Pictures are not part of the copy. Retype the lines from the first one through the line that contains "q.build('stone', M_kerb2, bk_)".

---------------

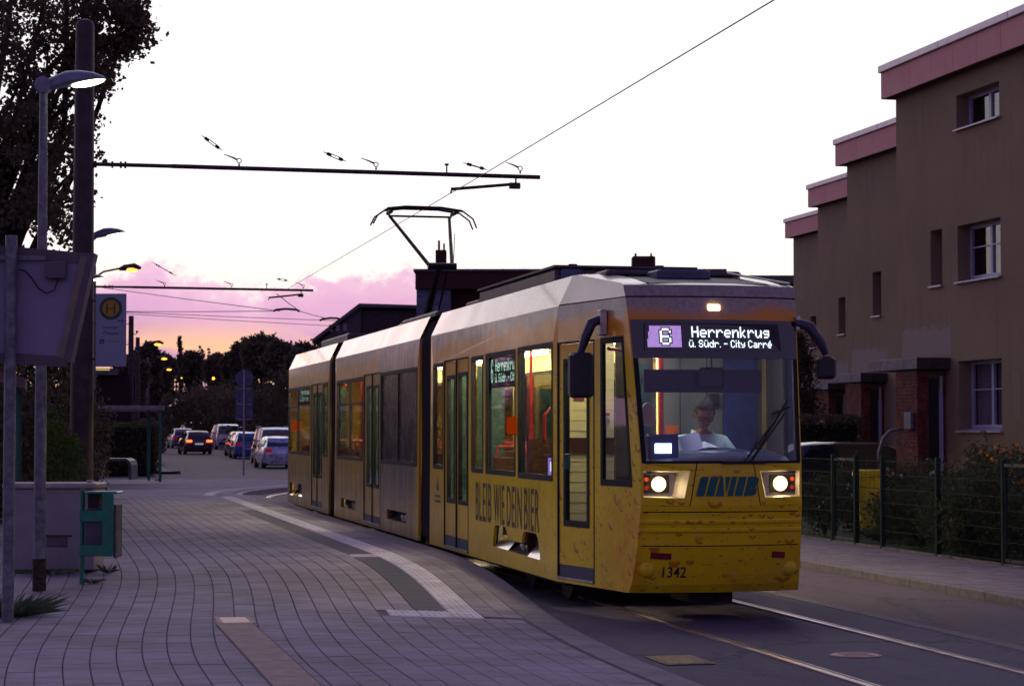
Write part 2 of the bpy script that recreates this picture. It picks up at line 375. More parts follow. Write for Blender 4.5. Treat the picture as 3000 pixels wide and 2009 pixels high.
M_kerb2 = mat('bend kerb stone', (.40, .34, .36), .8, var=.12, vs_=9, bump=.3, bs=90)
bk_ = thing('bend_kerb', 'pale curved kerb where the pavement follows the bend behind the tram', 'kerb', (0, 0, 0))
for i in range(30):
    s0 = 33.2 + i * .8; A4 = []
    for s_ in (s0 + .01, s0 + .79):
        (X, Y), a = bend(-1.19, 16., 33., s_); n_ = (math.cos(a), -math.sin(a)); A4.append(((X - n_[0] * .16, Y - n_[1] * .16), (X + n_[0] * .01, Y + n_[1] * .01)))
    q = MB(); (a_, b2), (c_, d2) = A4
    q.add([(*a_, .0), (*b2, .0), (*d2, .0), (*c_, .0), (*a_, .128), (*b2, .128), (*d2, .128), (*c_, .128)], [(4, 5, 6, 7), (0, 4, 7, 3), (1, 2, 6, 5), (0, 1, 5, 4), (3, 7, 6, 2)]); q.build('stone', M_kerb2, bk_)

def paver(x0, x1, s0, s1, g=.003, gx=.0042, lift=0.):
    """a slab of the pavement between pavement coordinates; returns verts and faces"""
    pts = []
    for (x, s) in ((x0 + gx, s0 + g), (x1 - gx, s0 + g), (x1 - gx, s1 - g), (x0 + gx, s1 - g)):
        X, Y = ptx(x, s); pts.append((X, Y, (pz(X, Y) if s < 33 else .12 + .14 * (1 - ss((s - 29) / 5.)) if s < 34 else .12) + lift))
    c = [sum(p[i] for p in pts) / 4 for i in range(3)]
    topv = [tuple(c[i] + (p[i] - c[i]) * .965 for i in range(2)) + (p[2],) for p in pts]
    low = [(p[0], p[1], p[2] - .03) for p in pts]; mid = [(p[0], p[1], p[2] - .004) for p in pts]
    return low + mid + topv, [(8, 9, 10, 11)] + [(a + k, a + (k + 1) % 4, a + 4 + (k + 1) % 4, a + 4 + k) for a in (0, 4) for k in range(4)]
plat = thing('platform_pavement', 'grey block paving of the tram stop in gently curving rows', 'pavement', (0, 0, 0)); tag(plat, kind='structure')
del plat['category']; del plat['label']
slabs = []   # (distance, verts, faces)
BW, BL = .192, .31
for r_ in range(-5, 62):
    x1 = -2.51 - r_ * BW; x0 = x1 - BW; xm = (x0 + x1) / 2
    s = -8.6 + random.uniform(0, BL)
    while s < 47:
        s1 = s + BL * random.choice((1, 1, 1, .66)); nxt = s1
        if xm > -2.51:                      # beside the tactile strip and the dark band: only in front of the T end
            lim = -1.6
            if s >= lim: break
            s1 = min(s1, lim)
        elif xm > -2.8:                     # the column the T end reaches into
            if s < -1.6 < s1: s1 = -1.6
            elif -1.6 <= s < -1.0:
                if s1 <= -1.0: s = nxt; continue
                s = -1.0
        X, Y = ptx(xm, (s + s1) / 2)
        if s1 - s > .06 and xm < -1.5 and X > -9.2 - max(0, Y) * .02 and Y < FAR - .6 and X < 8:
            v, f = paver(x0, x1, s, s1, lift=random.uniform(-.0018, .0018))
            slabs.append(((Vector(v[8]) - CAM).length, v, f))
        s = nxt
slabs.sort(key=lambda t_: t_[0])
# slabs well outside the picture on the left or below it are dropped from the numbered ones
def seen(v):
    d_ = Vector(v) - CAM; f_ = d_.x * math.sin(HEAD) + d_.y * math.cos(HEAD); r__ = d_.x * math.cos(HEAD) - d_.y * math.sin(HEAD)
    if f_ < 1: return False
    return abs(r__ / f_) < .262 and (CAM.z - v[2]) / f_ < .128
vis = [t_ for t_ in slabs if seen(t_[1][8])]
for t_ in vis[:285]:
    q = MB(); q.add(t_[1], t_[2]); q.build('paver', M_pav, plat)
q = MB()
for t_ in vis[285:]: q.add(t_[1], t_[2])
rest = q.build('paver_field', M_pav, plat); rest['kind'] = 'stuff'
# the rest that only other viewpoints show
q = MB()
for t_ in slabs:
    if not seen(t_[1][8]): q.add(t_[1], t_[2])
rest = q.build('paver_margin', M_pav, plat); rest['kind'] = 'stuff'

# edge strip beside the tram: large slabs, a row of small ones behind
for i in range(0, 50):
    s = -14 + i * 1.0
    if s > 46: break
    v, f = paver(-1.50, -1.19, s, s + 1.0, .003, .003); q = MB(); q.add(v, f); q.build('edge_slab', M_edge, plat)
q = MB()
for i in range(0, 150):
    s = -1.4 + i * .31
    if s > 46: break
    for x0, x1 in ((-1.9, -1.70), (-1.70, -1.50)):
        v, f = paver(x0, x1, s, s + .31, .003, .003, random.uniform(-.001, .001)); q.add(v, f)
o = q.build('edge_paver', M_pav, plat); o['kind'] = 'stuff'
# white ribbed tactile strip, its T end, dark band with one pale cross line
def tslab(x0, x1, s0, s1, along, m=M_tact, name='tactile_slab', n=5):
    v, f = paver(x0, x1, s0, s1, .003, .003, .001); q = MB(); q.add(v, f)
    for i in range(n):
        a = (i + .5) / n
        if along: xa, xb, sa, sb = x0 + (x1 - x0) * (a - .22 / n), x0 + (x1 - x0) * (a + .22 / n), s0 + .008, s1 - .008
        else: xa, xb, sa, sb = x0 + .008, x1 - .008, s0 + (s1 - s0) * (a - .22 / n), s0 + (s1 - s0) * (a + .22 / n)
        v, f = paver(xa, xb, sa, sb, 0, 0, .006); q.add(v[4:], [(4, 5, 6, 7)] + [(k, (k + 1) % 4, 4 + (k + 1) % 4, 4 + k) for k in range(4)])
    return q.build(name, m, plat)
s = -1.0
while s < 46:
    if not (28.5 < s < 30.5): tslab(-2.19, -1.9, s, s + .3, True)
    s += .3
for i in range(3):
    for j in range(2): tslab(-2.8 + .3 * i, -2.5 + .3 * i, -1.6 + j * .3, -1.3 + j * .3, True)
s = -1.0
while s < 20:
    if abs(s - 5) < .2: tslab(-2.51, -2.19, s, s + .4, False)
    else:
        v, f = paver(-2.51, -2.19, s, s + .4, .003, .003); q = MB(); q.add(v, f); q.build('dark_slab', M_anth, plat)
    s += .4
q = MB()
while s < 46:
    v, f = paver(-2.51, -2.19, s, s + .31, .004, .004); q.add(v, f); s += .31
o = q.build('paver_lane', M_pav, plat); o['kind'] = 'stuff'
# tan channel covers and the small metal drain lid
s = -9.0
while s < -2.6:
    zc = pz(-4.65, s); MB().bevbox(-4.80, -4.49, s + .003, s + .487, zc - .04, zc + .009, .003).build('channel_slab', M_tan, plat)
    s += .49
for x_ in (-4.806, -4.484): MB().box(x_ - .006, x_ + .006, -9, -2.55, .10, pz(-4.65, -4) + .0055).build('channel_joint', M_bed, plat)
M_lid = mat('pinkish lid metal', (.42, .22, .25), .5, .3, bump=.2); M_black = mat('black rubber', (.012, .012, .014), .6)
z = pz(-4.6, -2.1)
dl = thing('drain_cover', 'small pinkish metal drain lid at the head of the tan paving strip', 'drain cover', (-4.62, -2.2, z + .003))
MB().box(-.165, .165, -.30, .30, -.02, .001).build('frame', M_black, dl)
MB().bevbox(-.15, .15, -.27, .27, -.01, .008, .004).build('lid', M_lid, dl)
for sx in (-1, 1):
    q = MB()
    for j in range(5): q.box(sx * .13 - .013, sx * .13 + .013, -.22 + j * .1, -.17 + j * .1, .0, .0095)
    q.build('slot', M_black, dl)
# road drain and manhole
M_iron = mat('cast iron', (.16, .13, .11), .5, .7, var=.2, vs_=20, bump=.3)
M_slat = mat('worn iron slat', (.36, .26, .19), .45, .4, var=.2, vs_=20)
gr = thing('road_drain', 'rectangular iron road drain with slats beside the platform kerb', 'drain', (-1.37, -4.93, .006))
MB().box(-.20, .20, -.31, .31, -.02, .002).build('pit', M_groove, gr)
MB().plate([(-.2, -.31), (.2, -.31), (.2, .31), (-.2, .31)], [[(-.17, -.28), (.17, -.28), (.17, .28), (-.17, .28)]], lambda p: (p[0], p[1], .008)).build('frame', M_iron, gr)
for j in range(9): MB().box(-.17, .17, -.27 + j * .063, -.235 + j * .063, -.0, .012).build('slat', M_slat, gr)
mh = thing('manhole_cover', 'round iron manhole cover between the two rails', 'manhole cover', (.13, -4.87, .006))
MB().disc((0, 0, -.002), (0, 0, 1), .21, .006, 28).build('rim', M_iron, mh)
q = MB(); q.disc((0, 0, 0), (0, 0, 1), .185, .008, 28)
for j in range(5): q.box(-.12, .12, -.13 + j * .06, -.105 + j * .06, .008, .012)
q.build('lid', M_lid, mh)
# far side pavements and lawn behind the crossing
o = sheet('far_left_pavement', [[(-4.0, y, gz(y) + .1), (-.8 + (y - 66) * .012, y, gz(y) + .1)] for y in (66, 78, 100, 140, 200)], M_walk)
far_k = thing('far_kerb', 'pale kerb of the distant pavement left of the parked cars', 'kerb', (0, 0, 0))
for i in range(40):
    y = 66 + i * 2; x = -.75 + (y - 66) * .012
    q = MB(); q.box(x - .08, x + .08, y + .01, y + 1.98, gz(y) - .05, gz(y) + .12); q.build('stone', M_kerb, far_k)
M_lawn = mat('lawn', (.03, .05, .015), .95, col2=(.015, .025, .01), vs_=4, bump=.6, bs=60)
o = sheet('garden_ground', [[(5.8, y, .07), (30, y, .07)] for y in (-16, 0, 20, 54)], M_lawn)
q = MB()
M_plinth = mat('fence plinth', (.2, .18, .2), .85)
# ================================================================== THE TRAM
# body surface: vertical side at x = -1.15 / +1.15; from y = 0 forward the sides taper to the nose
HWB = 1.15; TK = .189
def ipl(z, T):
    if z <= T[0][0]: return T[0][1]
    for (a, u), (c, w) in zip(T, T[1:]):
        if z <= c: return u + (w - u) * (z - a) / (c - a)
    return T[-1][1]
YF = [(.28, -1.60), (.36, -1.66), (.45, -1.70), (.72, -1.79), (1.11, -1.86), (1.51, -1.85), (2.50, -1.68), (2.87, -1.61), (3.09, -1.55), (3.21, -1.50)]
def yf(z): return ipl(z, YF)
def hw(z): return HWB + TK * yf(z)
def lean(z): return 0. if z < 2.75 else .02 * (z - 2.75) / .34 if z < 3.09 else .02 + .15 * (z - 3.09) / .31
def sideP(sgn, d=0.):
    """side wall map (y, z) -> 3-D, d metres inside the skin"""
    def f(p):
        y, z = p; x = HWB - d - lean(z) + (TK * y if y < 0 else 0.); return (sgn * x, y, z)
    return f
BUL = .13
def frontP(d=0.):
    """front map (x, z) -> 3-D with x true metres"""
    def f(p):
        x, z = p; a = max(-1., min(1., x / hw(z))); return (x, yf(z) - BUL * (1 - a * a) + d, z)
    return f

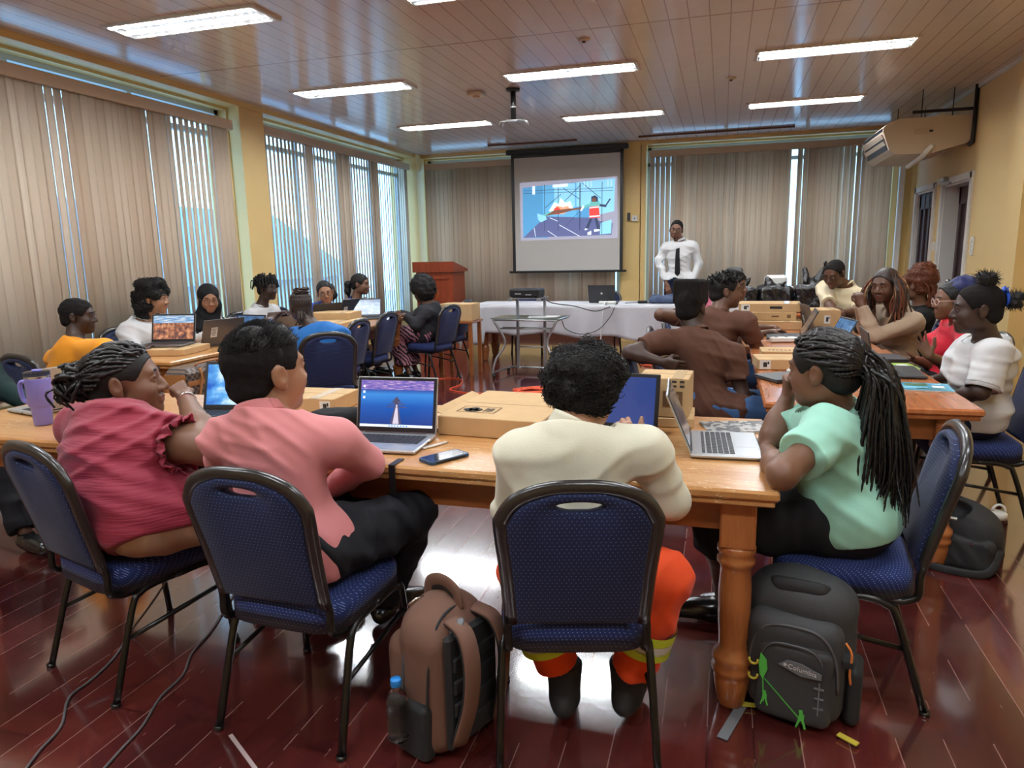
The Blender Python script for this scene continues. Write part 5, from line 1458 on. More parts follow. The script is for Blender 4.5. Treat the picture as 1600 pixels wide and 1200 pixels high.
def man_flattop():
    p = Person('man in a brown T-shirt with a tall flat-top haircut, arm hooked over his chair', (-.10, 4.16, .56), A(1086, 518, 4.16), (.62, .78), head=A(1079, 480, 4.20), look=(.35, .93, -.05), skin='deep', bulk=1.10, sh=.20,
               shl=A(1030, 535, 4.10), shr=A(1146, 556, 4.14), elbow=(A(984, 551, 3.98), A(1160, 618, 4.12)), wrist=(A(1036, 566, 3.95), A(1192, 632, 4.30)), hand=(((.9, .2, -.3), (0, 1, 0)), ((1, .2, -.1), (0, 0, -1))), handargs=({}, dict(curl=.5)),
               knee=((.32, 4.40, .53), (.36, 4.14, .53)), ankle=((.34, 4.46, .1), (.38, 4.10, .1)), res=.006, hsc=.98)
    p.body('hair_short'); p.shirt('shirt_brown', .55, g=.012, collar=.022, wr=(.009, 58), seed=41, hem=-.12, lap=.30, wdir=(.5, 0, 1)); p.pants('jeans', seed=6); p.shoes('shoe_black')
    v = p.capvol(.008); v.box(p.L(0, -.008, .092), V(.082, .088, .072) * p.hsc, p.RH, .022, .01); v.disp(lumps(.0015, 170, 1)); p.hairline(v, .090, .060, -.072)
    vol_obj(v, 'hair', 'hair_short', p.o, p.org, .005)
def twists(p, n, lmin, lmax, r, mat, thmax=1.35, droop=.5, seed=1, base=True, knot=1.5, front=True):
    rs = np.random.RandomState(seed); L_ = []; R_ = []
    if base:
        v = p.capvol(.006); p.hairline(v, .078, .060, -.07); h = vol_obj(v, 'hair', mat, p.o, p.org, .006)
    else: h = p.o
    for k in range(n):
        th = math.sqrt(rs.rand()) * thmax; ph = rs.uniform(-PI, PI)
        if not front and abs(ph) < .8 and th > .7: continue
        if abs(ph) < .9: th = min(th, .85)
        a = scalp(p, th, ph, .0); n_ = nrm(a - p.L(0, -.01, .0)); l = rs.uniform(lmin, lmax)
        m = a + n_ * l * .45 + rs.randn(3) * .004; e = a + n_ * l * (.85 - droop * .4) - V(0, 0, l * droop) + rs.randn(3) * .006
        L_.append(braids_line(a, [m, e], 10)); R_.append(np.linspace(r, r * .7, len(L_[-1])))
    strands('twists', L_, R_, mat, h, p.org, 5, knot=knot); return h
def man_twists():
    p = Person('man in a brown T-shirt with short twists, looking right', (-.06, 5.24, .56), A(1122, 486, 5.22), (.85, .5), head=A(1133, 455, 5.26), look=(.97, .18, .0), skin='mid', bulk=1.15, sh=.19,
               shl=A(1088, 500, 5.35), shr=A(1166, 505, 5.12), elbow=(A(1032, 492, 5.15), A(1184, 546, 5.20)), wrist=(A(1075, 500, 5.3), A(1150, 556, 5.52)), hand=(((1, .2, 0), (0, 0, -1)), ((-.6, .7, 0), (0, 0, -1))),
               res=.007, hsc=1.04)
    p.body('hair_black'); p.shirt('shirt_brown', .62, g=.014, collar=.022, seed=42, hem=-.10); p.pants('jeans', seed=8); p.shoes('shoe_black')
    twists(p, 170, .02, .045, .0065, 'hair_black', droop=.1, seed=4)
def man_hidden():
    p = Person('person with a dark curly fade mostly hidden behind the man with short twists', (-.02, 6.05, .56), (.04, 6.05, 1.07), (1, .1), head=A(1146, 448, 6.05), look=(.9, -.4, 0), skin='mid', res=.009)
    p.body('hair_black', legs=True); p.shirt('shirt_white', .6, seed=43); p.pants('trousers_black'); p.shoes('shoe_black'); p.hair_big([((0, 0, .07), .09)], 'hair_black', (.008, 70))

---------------

#### [The response]
Write part 2 of the bpy script that recreates this picture. It picks up at line 375. More parts follow. Write for Blender 4.5. Treat the picture as 3000 pixels wide and 2009 pixels high.
M_kerb2 = mat('bend kerb stone', (.40, .34, .36), .8, var=.12, vs_=9, bump=.3, bs=90)
bk_ = thing('bend_kerb', 'pale curved kerb where the pavement follows the bend behind the tram', 'kerb', (0, 0, 0))
for i in range(30):
    s0 = 33.2 + i * .8; A4 = []
    for s_ in (s0 + .01, s0 + .79):
        (X, Y), a = bend(-1.19, 16., 33., s_); n_ = (math.cos(a), -math.sin(a)); A4.append(((X - n_[0] * .16, Y - n_[1] * .16), (X + n_[0] * .01, Y + n_[1] * .01)))
    q = MB(); (a_, b2), (c_, d2) = A4
    q.add([(*a_, .0), (*b2, .0), (*d2, .0), (*c_, .0), (*a_, .128), (*b2, .128), (*d2, .128), (*c_, .128)], [(4, 5, 6, 7), (0, 4, 7, 3), (1, 2, 6, 5), (0, 1, 5, 4), (3, 7, 6, 2)]); q.build('stone', M_kerb2, bk_)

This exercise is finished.